How can Linked Open Data (LOD) be practically applied and taught in archaeological and cultural heritage contexts using QGIS? This poster introduces FAIRyland, a fictional landscape located “somewhere near Sweden during the Minion Period”, developed as an educational playground for geodata processing and FAIRification practices. Inspired by existing training datasets such as AtlantGIS (https://github.com/kacebe/AtlantGIS), FAIRyland enables users to creatively simulate geospatial workflows within a narrative framework.

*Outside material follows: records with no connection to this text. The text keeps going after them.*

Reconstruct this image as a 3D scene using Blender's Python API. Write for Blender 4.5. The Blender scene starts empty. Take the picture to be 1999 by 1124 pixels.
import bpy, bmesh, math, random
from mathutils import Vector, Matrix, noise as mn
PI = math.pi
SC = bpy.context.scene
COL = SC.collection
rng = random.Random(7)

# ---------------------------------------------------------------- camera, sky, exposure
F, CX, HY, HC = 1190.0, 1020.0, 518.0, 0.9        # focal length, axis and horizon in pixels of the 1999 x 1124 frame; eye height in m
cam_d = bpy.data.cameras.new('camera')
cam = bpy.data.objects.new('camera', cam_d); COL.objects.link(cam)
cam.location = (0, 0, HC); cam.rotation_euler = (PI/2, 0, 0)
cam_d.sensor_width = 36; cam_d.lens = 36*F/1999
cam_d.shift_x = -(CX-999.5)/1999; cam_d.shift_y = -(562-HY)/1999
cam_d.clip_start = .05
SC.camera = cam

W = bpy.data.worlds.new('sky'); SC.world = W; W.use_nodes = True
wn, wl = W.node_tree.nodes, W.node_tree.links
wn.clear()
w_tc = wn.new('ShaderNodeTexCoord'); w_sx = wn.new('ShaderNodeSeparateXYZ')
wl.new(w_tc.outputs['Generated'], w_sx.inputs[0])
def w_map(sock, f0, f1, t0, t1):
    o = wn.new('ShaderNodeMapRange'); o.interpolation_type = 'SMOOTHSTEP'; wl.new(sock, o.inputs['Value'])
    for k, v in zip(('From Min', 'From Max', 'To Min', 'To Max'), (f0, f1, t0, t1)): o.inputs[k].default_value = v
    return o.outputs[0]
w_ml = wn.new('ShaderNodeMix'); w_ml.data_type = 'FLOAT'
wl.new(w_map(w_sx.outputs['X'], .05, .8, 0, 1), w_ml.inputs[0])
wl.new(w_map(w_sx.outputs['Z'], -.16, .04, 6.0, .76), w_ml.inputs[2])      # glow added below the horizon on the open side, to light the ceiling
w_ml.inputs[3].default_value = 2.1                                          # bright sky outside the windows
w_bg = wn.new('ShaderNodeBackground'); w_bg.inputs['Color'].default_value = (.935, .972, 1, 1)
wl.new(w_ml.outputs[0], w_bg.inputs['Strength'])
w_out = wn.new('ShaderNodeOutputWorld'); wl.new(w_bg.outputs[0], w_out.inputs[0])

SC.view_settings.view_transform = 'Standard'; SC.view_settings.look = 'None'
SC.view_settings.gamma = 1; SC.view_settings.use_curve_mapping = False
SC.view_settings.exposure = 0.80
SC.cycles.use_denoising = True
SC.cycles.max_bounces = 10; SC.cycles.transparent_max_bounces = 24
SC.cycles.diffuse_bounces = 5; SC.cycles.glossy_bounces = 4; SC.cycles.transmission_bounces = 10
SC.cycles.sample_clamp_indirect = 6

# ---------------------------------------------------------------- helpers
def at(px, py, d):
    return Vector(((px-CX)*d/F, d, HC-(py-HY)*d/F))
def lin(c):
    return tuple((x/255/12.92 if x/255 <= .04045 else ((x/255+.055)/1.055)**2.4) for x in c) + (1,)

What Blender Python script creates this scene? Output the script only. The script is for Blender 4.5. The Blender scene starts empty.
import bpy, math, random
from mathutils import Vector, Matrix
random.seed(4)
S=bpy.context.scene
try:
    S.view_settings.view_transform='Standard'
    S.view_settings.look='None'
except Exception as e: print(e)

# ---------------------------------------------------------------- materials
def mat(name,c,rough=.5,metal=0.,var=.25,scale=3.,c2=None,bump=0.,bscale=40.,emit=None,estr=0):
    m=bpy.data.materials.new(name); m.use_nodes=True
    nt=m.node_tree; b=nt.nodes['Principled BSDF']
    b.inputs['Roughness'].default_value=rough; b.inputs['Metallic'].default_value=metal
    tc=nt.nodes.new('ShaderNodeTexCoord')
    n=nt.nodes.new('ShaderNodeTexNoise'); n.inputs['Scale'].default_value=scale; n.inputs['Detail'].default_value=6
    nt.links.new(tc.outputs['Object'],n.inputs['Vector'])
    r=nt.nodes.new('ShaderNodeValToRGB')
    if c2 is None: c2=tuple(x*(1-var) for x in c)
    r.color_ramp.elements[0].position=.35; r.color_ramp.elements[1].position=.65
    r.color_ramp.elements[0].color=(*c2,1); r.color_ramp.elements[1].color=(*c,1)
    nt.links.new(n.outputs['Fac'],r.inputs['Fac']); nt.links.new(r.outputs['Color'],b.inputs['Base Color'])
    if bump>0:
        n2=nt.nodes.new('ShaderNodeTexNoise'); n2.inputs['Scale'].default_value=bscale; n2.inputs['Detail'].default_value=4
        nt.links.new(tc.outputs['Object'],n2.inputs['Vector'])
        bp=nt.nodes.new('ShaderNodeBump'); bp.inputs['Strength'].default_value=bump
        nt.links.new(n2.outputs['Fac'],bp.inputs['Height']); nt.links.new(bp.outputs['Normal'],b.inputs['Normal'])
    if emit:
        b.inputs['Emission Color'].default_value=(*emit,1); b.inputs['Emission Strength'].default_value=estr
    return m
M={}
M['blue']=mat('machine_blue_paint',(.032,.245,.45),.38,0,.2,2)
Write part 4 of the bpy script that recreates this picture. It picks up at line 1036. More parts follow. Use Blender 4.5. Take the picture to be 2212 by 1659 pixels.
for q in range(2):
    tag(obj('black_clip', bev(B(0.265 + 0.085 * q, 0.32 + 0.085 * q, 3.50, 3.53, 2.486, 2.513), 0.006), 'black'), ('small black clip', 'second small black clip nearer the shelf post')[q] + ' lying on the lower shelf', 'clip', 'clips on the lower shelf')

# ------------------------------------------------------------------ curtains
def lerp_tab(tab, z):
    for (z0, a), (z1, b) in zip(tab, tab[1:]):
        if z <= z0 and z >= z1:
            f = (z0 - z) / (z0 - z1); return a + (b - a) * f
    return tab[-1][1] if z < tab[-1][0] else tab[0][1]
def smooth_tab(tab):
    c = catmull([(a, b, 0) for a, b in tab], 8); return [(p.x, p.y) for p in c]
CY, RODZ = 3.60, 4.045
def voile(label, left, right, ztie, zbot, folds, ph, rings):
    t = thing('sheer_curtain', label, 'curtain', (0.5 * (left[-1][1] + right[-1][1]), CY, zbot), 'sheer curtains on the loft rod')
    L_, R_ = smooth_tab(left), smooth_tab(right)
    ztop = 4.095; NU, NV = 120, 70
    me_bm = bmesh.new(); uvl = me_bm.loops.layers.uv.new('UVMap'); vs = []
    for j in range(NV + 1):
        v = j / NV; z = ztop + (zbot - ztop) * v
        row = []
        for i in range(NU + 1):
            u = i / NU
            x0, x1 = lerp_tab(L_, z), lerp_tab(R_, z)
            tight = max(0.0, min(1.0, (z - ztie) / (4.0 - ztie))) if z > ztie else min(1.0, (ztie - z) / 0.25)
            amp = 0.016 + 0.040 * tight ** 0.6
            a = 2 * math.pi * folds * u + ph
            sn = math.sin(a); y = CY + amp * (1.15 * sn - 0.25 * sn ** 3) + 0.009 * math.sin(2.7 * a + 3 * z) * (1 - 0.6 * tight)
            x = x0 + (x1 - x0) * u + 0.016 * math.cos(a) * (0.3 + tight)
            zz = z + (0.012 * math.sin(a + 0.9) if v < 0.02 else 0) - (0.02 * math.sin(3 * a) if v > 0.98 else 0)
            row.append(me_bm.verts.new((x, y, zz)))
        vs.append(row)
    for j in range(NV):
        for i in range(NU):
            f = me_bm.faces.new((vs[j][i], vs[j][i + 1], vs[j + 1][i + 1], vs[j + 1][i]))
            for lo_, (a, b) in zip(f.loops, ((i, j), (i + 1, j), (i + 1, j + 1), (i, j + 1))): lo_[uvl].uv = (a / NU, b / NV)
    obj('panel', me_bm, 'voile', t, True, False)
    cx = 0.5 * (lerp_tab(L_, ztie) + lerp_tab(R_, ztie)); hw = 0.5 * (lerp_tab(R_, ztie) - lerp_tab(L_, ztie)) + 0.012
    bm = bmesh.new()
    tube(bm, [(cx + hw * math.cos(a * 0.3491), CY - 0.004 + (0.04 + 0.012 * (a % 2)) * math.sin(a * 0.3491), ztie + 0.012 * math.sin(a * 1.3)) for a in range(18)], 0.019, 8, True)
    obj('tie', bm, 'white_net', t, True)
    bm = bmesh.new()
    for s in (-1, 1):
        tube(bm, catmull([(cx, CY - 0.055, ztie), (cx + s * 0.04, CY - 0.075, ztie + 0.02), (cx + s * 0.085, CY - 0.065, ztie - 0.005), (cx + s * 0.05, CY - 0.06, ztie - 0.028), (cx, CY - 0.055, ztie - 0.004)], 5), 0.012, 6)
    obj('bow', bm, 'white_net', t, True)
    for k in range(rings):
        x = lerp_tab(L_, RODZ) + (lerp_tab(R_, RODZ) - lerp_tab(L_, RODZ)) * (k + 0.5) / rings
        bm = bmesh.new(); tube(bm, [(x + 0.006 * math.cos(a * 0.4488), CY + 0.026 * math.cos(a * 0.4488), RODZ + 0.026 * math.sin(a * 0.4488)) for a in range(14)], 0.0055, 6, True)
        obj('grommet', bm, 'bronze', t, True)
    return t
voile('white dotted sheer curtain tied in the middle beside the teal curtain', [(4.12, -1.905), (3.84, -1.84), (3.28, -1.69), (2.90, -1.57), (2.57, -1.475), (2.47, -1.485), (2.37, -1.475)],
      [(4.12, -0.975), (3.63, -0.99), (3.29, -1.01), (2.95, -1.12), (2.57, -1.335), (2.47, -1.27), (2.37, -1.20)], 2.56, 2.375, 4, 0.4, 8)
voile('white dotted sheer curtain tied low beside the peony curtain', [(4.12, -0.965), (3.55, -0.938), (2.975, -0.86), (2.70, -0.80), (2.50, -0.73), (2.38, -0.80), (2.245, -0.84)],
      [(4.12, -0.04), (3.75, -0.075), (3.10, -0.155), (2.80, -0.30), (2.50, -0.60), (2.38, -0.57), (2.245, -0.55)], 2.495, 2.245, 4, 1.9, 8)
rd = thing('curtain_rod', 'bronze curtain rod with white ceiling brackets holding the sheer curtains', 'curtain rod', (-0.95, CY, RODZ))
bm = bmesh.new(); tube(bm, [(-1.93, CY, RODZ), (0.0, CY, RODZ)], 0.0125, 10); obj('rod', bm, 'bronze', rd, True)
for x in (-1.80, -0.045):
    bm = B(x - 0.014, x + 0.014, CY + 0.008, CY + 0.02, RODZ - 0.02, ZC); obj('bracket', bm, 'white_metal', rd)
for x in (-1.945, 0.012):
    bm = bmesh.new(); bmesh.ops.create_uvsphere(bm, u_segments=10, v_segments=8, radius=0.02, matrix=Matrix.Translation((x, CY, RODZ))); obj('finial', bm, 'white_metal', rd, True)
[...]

The fictional setting serves as a sandbox to demonstrate FAIR (Findable, Accessible, Interoperable, Reusable) data principles, including how to structure geodata, transform it into LOD, and interlink it with existing knowledge graphs such as Wikidata. Using the open-source SPARQLing Unicorn QGIS Plugin, georeferenced features in FAIRyland – such as meteor craters, ancient roads, mythical input zones, and even archaeological meatball sites – are semantically enriched and linked to Wikidata.
The poster showcases good practices for cultural heritage data training: creating narrative-driven geodata, applying SPARQL queries in QGIS, transforming vector layers to RDF, and generating FAIR metadata. It encourages the community to contribute datasets via GitHub and develop tutorials under open licences. Using playful but technically valid examples, FAIRyland becomes a collaborative testing ground for learning to use semantic web technologies in archaeology.
Ultimately, this poster argues for the power of fictional yet structured data to teach core skills in geoinformatics and semantic modelling, promoting Open Science and reusable workflows in cultural heritage data management.